(a) $\operatorname{Int}\overline A=\emptyset$ $\Leftrightarrow$
(b) There is no non-empty open set $U\subseteq\overline A$. $\Leftrightarrow$
(c) If $U$ is a non-empty open set then $U\setminus\overline A\ne\emptyset$. $\Leftrightarrow$
(d) If $U$ is a non-empty open set then there exists a non-empty open open set $V$ such that $V\subseteq U\setminus\overline A$. $\Leftrightarrow$
(e) If $U$ is a non-empty open set then there exists a non-empty open open set $V$ such that $V\subseteq U\setminus A$.
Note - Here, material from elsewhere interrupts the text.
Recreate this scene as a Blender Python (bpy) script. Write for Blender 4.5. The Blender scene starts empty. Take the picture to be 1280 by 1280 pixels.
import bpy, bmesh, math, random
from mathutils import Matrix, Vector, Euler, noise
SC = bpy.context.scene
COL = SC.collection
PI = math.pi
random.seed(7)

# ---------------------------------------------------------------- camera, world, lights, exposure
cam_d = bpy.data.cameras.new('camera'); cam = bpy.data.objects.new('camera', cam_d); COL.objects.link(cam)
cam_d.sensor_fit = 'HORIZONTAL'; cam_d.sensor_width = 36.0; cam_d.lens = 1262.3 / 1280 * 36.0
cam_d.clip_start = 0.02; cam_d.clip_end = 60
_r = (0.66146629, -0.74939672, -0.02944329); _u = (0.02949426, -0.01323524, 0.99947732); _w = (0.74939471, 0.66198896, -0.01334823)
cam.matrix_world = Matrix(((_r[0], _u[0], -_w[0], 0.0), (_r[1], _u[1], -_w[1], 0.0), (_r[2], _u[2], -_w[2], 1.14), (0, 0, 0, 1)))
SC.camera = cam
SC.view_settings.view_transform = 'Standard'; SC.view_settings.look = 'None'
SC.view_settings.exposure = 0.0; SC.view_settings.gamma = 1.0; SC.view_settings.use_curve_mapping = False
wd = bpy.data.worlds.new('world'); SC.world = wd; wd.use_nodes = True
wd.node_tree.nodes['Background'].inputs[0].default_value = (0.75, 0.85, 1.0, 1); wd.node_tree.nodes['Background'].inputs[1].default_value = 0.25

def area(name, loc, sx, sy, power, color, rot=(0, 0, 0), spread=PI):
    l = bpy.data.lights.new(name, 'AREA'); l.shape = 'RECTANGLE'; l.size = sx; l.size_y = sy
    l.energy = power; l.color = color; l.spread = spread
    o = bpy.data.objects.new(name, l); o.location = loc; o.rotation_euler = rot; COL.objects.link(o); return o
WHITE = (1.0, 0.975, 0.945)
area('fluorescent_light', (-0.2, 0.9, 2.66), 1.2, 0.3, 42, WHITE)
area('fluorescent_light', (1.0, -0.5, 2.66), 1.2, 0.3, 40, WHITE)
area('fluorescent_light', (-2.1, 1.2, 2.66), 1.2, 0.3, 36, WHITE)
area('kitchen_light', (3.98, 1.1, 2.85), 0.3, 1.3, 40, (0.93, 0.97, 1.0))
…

Equivalence of the last two conditions follows from $\operatorname{Int} (U\setminus A)=U\setminus\overline{A}$.
The inclusion $\operatorname{Int} (U\setminus A)\supseteq U\setminus\overline{A}$ is clear, since $U\setminus\overline{A}$ is an open set and $U\setminus\overline{A}\subseteq U\setminus A$.
On the other hand, if $V\subseteq U\setminus A$ is an open set, then $V\cap A=\emptyset$. This implies $V\cap\overline A=\emptyset$. We have shown that $V\subseteq U\setminus \overline A$ holds for every open subset $V$ of $U\setminus A$. This means that $\operatorname{Int} (U\setminus A)\subseteq U\setminus\overline{A}$.
You can also find similar proof in the book Elements of Metric Spaces by M.N. Mukherjee p.89. (I found this book simply by typing "let A be nowhere dense" into google, I do not know how good this book is. However, proof of this result seems fine.)